◆ **Instruction**
Set down exactly the lines of the records from the top to the line containing "return np.arange(len(V)).reshape(-1, 3)"; include both.

#### Data

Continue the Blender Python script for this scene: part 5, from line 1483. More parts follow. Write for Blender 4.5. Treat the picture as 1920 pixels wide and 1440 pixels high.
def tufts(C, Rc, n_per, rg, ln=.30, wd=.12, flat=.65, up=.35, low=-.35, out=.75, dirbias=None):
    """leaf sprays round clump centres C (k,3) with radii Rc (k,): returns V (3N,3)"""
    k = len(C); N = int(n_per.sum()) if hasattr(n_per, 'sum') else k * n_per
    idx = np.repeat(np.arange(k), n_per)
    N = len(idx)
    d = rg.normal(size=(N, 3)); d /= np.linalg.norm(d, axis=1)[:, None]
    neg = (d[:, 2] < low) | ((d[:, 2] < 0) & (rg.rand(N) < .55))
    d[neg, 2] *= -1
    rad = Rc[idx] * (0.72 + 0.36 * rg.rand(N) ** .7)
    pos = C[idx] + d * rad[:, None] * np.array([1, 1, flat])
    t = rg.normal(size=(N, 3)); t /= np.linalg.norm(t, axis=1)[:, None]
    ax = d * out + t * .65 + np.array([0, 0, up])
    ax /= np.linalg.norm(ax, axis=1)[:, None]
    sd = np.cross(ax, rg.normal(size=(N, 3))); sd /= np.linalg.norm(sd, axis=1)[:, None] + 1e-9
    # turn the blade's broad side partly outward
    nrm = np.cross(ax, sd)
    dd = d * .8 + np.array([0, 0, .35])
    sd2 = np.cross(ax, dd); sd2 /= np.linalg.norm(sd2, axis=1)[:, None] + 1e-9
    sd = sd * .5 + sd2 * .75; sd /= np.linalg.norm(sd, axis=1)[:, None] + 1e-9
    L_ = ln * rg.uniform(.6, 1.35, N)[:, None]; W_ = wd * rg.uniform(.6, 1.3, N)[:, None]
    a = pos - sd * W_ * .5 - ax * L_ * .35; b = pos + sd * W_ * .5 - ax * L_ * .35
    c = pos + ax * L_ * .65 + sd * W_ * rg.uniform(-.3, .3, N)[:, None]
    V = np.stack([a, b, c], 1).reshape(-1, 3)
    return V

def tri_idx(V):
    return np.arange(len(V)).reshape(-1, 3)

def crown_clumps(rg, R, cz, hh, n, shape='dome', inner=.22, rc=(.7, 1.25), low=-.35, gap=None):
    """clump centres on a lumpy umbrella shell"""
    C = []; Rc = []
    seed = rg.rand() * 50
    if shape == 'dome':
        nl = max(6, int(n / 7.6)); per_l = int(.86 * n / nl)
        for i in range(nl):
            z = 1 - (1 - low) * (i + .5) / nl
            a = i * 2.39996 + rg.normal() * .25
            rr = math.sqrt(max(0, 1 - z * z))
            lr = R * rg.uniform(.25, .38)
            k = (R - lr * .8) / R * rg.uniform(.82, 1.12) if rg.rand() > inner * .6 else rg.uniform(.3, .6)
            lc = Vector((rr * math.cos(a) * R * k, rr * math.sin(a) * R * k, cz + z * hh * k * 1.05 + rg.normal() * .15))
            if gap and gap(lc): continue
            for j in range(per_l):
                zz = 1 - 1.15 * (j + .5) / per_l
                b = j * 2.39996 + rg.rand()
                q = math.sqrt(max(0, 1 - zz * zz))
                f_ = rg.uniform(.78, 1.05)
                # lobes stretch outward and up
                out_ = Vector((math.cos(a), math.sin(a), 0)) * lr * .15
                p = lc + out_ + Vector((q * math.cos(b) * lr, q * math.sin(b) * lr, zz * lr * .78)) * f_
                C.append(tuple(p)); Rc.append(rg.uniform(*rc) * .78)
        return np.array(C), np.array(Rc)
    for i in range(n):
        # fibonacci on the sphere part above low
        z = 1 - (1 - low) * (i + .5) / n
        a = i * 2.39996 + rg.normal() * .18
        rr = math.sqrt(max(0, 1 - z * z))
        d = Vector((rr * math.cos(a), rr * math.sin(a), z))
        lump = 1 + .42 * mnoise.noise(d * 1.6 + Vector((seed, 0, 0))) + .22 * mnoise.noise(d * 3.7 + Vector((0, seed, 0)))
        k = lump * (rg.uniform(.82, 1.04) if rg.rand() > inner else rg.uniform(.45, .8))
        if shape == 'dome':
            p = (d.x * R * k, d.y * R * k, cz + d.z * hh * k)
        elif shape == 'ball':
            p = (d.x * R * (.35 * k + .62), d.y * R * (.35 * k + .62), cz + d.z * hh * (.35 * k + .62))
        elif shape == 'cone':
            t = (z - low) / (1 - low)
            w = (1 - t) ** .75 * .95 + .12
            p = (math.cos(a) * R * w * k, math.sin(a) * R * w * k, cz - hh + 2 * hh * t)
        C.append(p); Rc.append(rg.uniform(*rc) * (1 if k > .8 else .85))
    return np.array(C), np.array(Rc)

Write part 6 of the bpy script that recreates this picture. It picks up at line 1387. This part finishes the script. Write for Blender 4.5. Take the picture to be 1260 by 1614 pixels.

########

◆ **Output for this task**
Continue the Blender Python script for this scene: part 5, from line 1483. More parts follow. Write for Blender 4.5. Treat the picture as 1920 pixels wide and 1440 pixels high.
def tufts(C, Rc, n_per, rg, ln=.30, wd=.12, flat=.65, up=.35, low=-.35, out=.75, dirbias=None):
    """leaf sprays round clump centres C (k,3) with radii Rc (k,): returns V (3N,3)"""
    k = len(C); N = int(n_per.sum()) if hasattr(n_per, 'sum') else k * n_per
    idx = np.repeat(np.arange(k), n_per)
    N = len(idx)
    d = rg.normal(size=(N, 3)); d /= np.linalg.norm(d, axis=1)[:, None]
    neg = (d[:, 2] < low) | ((d[:, 2] < 0) & (rg.rand(N) < .55))
    d[neg, 2] *= -1
    rad = Rc[idx] * (0.72 + 0.36 * rg.rand(N) ** .7)
    pos = C[idx] + d * rad[:, None] * np.array([1, 1, flat])
    t = rg.normal(size=(N, 3)); t /= np.linalg.norm(t, axis=1)[:, None]
    ax = d * out + t * .65 + np.array([0, 0, up])
    ax /= np.linalg.norm(ax, axis=1)[:, None]
    sd = np.cross(ax, rg.normal(size=(N, 3))); sd /= np.linalg.norm(sd, axis=1)[:, None] + 1e-9
    # turn the blade's broad side partly outward
    nrm = np.cross(ax, sd)
    dd = d * .8 + np.array([0, 0, .35])
    sd2 = np.cross(ax, dd); sd2 /= np.linalg.norm(sd2, axis=1)[:, None] + 1e-9
    sd = sd * .5 + sd2 * .75; sd /= np.linalg.norm(sd, axis=1)[:, None] + 1e-9
    L_ = ln * rg.uniform(.6, 1.35, N)[:, None]; W_ = wd * rg.uniform(.6, 1.3, N)[:, None]
    a = pos - sd * W_ * .5 - ax * L_ * .35; b = pos + sd * W_ * .5 - ax * L_ * .35
    c = pos + ax * L_ * .65 + sd * W_ * rg.uniform(-.3, .3, N)[:, None]
    V = np.stack([a, b, c], 1).reshape(-1, 3)
    return V

def tri_idx(V):
    return np.arange(len(V)).reshape(-1, 3)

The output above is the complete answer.